Direction — Reproduce each line exactly. Skip none.

Given data —
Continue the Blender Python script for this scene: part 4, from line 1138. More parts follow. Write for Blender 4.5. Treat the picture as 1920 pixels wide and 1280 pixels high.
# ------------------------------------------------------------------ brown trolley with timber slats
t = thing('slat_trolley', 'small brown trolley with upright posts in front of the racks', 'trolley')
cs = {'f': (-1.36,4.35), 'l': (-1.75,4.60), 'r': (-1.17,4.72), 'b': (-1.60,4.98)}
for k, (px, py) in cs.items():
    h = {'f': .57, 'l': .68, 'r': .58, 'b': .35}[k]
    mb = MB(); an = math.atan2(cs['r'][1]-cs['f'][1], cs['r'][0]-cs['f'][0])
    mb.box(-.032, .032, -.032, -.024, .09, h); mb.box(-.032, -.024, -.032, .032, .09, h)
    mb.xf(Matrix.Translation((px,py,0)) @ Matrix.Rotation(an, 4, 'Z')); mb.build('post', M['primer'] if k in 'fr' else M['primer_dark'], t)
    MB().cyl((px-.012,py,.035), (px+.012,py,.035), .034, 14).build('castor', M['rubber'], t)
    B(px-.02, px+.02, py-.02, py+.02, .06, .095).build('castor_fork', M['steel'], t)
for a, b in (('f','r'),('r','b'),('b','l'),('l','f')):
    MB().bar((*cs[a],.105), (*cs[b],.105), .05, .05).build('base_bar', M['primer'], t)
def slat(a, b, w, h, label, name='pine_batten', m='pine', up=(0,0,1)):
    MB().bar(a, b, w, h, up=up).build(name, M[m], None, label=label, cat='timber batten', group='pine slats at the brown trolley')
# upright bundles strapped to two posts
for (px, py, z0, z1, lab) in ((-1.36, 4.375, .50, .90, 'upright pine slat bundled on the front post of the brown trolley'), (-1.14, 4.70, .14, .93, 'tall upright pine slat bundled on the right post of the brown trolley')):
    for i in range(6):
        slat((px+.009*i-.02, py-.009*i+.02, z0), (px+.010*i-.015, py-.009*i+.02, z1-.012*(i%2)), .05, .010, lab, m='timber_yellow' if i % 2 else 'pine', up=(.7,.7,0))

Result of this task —
Continue the Blender Python script for this scene: part 4, from line 1138. More parts follow. Write for Blender 4.5. Treat the picture as 1920 pixels wide and 1280 pixels high.
# ------------------------------------------------------------------ brown trolley with timber slats
t = thing('slat_trolley', 'small brown trolley with upright posts in front of the racks', 'trolley')
cs = {'f': (-1.36,4.35), 'l': (-1.75,4.60), 'r': (-1.17,4.72), 'b': (-1.60,4.98)}
for k, (px, py) in cs.items():
    h = {'f': .57, 'l': .68, 'r': .58, 'b': .35}[k]
    mb = MB(); an = math.atan2(cs['r'][1]-cs['f'][1], cs['r'][0]-cs['f'][0])
    mb.box(-.032, .032, -.032, -.024, .09, h); mb.box(-.032, -.024, -.032, .032, .09, h)
    mb.xf(Matrix.Translation((px,py,0)) @ Matrix.Rotation(an, 4, 'Z')); mb.build('post', M['primer'] if k in 'fr' else M['primer_dark'], t)
    MB().cyl((px-.012,py,.035), (px+.012,py,.035), .034, 14).build('castor', M['rubber'], t)
    B(px-.02, px+.02, py-.02, py+.02, .06, .095).build('castor_fork', M['steel'], t)
for a, b in (('f','r'),('r','b'),('b','l'),('l','f')):
    MB().bar((*cs[a],.105), (*cs[b],.105), .05, .05).build('base_bar', M['primer'], t)
def slat(a, b, w, h, label, name='pine_batten', m='pine', up=(0,0,1)):
    MB().bar(a, b, w, h, up=up).build(name, M[m], None, label=label, cat='timber batten', group='pine slats at the brown trolley')
# upright bundles strapped to two posts
for (px, py, z0, z1, lab) in ((-1.36, 4.375, .50, .90, 'upright pine slat bundled on the front post of the brown trolley'), (-1.14, 4.70, .14, .93, 'tall upright pine slat bundled on the right post of the brown trolley')):
    for i in range(6):
        slat((px+.009*i-.02, py-.009*i+.02, z0), (px+.010*i-.015, py-.009*i+.02, z1-.012*(i%2)), .05, .010, lab, m='timber_yellow' if i % 2 else 'pine', up=(.7,.7,0))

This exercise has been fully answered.